Tutto questo, nelle ore in cui il resto del mondo cercava un po’ affannosamente di organizzare una reazione alla riconquista talebana, ha creato un effetto straniante. Assad come Ashraf Ghani, il presidente afghano fuggito a ferragosto ad Abu Dhabi. E gli Usa di Biden come la Russia di Putin e l’Iran dell’ex presidente Rouhani, ovvero Stati imperialisti che appoggiano l’usurpatore di turno per i loro biechi interessi.

Eppure c’è una certa logica in questa follia. Hts colpisce con una certa regolarità i resti di Al Qaeda e dell’Isis nella provincia di Idlib. In parte per eliminare dei concorrenti, ma soprattutto per compiacere la Turchia, il Paese che con la sua «protezione» (politica ma anche pratica, cioè con armi e denaro) garantisce la sopravvivenza del movimento. L’obiettivo è mostrare all’Occidente, in particolare agli Usa, che Hts non è il gruppo armato che da anni è inserito in tutte le liste delle organizzazioni terroristiche, ma una preziosa risorsa nella lotta contro il jihadismo che tanto spesso ha colpito l’Occidente.

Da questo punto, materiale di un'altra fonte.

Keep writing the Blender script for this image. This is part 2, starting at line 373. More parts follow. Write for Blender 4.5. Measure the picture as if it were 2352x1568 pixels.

E poi, ovviamente, c’è l’esempio. Per il gruppo asserragliato a Idlib, la lotta dei talebani, vent’anni fa sconfitti e dispersi, poi seduti al tavolo delle trattative con gli Usa e oggi di nuovi trionfanti, è una specie di manifesto, di dichiarazione d’intenti. Un programma di lungo respiro da proporre ai militanti per rafforzare la loro fede nella vittoria finale.